Unfortunately, under the current law these people can only
do this until their 60 after which NSSF hands over their money. It is being suggested
that this provision be scrapped and members if they wish, can keep their money
with the Fund until they die.
And assuming NSSF can maintain the track record of paying out double digit interest rates, in the five years between 55 and 60 these members savings will have doubled!..
That is the magic of compounding. Another unnatural
phenomenon we are not conditioned to appreciate.
NSSF reported that if a person earns a million shillings a
month and NSSF maintained a 10% interest for the duration of their 30 year
working life under the new law they would receive sh345m compared to sh301m.
The chattering masses jumped up and said this was a lie, given that of the
worker’s income they only save sh50,000 a month or sh600,000 a year or sh18m
over the 30-year period, so how does that become sh301m or better still sh345m?
They forgot the employer’s sh100,000 monthly contribution,
the statutory 10% and were clearly ignorant of the power of compound interest,
which Albert Einstein once said was the eighth wonder of the world.
NSSF also showed that while government tax from our
contributions would amount to about sh67m under the current law in the new law
government tax would more than double to sh143m. That set the critics off again.
Why should government take more from us in tax? Tax, they say is the cost of
civilization. Without civilization not only might you not get your money but if
you do you might not enjoy it in peace.
But the clincher was that there is a proposal that workers
can save up to 30 % of their income tax free. That if you earn a million a
month, before the tax man wields his or her axe, you can commit up to sh300,000
to your retirement savings and leave only sh700,000 for NSSF tax. If you do the
bare minimum savings of five percent or sh50,000 URA would tax sh950,000.
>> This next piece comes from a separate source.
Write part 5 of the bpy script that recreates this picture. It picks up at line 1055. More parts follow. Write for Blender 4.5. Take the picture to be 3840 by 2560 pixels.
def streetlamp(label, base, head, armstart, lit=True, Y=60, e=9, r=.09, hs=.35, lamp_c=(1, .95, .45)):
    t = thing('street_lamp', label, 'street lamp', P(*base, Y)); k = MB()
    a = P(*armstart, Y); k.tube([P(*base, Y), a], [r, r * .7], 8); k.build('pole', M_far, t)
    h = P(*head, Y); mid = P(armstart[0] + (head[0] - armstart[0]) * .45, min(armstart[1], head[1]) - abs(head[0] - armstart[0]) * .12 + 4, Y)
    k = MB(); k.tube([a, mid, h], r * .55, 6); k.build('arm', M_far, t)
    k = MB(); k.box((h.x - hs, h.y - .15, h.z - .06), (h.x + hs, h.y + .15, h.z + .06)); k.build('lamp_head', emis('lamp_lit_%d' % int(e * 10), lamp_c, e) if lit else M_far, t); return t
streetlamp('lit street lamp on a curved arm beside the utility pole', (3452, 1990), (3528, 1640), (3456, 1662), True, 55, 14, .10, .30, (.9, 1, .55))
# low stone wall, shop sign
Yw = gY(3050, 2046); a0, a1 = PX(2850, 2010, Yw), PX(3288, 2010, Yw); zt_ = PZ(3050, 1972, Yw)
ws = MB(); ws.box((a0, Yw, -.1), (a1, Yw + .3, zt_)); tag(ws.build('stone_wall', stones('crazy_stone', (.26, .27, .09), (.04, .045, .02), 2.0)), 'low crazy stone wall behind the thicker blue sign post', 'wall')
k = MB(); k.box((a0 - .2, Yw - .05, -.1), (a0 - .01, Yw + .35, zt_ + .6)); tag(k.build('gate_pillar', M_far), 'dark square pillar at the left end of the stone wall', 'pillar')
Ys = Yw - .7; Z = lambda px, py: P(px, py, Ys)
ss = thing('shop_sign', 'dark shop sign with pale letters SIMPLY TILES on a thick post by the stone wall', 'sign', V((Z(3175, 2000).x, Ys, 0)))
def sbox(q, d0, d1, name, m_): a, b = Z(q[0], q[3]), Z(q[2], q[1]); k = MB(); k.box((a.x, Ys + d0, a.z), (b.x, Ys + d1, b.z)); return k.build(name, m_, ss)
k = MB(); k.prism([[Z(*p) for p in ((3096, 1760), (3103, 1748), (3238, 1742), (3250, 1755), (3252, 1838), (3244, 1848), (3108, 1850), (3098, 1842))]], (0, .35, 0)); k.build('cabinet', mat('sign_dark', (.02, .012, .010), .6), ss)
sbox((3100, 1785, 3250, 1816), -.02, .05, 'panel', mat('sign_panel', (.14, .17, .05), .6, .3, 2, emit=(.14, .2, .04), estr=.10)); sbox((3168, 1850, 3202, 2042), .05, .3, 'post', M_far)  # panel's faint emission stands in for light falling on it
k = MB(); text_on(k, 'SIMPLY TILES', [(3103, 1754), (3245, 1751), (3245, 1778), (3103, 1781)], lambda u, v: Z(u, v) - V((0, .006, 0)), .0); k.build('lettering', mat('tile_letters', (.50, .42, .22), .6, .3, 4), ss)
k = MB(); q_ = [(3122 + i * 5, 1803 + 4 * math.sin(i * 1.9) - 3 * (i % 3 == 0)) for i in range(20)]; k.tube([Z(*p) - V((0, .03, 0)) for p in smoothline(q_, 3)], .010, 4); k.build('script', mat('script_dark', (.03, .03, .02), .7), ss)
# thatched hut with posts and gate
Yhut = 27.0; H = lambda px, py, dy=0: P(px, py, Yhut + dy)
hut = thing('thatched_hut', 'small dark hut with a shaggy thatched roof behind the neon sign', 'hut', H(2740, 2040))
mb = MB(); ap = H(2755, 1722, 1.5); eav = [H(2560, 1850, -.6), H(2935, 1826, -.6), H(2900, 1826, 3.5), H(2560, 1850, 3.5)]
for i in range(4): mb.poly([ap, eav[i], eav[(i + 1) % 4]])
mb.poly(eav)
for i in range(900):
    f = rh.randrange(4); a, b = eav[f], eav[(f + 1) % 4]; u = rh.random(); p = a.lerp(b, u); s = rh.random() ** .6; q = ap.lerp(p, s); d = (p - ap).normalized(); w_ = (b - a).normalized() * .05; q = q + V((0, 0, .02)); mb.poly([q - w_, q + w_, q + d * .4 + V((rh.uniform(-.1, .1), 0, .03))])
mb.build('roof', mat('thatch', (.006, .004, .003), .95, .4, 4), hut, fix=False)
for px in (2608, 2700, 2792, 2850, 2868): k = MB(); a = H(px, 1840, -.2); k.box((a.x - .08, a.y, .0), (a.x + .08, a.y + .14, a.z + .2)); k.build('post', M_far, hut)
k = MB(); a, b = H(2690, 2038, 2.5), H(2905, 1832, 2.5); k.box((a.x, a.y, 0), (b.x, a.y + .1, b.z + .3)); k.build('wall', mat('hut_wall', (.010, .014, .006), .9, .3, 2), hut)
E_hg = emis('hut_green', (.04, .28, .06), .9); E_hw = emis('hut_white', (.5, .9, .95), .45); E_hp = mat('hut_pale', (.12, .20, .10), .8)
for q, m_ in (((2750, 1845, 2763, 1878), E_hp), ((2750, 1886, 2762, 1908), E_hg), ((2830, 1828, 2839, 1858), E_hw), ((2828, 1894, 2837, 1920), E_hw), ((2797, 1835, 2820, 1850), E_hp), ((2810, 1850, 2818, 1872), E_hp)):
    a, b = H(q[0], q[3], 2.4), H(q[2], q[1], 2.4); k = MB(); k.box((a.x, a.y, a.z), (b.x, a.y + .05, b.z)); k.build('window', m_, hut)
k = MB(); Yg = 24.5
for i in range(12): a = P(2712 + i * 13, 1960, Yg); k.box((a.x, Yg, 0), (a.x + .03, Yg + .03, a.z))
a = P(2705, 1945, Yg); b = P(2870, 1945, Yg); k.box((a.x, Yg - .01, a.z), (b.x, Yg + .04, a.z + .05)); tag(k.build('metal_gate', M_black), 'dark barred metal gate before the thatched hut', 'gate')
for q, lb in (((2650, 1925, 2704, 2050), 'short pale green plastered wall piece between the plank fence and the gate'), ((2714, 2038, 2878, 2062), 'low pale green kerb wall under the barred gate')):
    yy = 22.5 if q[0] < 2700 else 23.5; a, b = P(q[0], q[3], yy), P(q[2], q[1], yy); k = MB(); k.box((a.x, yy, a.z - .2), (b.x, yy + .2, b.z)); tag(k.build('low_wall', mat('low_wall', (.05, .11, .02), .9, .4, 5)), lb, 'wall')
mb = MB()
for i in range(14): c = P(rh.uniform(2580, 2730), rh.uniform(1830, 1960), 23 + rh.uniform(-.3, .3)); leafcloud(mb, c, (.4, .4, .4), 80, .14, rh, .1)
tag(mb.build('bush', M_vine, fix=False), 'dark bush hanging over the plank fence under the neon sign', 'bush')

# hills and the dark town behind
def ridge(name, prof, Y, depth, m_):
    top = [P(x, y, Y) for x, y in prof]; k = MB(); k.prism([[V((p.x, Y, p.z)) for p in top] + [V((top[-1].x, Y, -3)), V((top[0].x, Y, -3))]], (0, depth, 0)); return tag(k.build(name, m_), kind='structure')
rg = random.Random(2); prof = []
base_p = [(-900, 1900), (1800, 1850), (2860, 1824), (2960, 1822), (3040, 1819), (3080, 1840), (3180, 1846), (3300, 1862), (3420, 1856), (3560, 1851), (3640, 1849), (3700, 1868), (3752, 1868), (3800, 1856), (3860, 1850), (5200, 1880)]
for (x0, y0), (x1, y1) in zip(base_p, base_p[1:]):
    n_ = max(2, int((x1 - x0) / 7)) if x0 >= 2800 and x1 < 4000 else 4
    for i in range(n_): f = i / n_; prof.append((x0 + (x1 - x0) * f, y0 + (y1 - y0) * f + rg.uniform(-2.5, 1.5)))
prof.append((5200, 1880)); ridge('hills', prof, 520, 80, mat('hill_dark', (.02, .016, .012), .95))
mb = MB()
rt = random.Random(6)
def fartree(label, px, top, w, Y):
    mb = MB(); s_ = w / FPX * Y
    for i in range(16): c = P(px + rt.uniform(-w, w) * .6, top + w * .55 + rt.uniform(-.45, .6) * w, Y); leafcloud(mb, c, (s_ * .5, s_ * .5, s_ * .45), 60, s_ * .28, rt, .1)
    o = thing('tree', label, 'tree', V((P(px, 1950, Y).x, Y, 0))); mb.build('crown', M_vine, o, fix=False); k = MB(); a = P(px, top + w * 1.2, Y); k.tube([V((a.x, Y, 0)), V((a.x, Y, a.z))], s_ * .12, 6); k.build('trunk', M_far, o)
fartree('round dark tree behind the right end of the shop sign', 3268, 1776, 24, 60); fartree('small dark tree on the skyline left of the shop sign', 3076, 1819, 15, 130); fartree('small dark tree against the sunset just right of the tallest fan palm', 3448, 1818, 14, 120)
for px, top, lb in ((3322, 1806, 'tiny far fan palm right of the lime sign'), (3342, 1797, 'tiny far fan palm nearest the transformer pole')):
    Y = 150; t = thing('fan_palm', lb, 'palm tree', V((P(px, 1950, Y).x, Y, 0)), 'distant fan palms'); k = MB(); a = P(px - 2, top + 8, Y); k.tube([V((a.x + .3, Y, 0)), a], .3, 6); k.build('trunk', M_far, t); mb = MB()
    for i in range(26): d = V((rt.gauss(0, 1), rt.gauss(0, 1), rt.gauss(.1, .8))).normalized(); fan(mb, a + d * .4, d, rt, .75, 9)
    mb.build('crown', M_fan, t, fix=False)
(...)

I am not holding my breath for Ugandans to max out on this
benefit. Because the benefit will be enjoyed in the future. They would rather
shoot themselves in the foot by saving less now and complain later when they
tax their final benefits.
The argument to make would be that government should only
tax the accrued interest on our savings, which are actually more than the
contributions (thanks to compound interest), therefore not deferring taxing of
our contributions but making them truly tax free.